Dans un pays où la dette publique frôle les 3 200 milliards d’euros, chaque euro compte. Et chaque inégalité perçue – même symbolique – devient une blessure démocratique. Le sentiment d’un « deux poids, deux mesures » alimente une défiance croissante envers les élites politiques.
Les chiffres parlent : Combien coûtent réellement les élus ?
Penchons-nous sur les faits. Un député perçoit 7 637 € brut par mois, soit 91 644 € par an. Un sénateur touche un peu moins, un ministre un peu plus, et le Président de la République environ 15 000 € brut mensuels. En additionnant l’ensemble des élus indemnisés en France – députés, sénateurs, ministres, maires, présidents de région ou de département – on atteint un coût global annuel d’environ 1 milliard d’euros.
Si l’on divisait par deux toutes ces rémunérations, l’économie générée serait de 500 millions d’euros. Sur le papier, c’est une somme non négligeable. Cependant, dans la réalité budgétaire, cela représente une part infime de la dette publique : 0,01 %.
Un impact économique faible, mais une portée politique immense
Ce chiffre pourrait inciter certains à conclure que la question est absurde. Pourquoi s’acharner sur une goutte d’eau dans un océan ? Mais ce raisonnement passe à côté de l’essentiel : La symbolique.
Car l’impact d’une telle mesure ne serait pas budgétaire, mais moral. Elle enverrait un signal clair à l’ensemble des citoyens : « Nous aussi, élus de la République, nous participons à l’effort national. » Dans une démocratie où la confiance envers les élites est en berne, ce geste constituerait un pas significatif vers la réconciliation. Il permettrait de restaurer un sentiment d’équité et de solidarité indispensable à la cohésion nationale.

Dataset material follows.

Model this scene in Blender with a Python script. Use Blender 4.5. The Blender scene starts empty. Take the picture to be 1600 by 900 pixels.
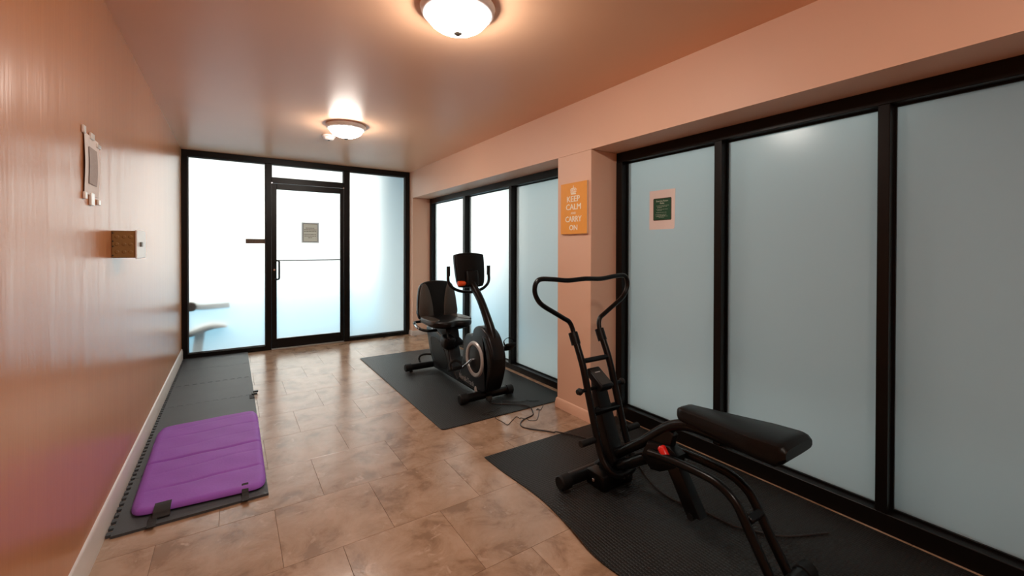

Train de vie, cumuls, avantages : Des réformes possibles
Réduire les salaires des élus n’est qu’une piste parmi d’autres pour regagner la confiance des citoyens. Plusieurs leviers concrets pourraient être actionnés :
- Limiter drastiquement le cumul des mandats, encore trop répandu, qui peut entraîner des situations de conflit d’intérêts et une déconnexion des réalités locales.
- Encadrer strictement les frais de représentation : les voitures avec chauffeurs, les voyages à l’étranger, les logements de fonction sont souvent perçus comme des privilèges excessifs.
- Mettre fin aux retraites spéciales à vie pour les anciens ministres et parlementaires, un dispositif jugé inéquitable par de nombreux Français.
- Réduire le nombre de ministres et de conseillers dans les cabinets, parfois jugés pléthoriques et coûteux.
- Évaluer l’efficacité des institutions telles que le Sénat, le Conseil économique, social et environnemental, ou la Cour des comptes, afin d’optimiser leur fonctionnement et leur coût.
Ces réformes, combinées, pourraient générer des économies substantielles de plusieurs milliards d’euros tout en modernisant la vie publique et en renforçant la légitimité des institutions.
Et si on osait ?
Les contre-arguments sont connus : « Les élus doivent être bien payés pour éviter la corruption« , « Un bon salaire garantit l’indépendance« , « On ne gère pas un pays avec des gens bénévoles« … Mais ces justifications peinent à convaincre lorsque les efforts ne sont pas équitablement partagés.
Paul, le grand-père, n’attend pas d’un député qu’il soit sous-payé. Il attend un élu honnête, cohérent, solidaire. Un homme ou une femme capable de montrer l’exemple, plutôt que de donner des leçons. La confiance perdue ne se rachète pas avec des mots, mais avec des gestes forts et tangibles.
L’avenir budgétaire de la France ne dépend pas uniquement du train de vie de ses élus. Mais son avenir démocratique, lui, en dépend sûrement. À quand une réforme courageuse, portée par des responsables politiques qui accepteraient de renoncer à une partie de leurs privilèges ? Pas pour s’apitoyer, mais pour reconstruire la confiance et, peut-être un jour, redonner à Mathilde les mots qu’elle n’a pas su trouver pour répondre à Paul.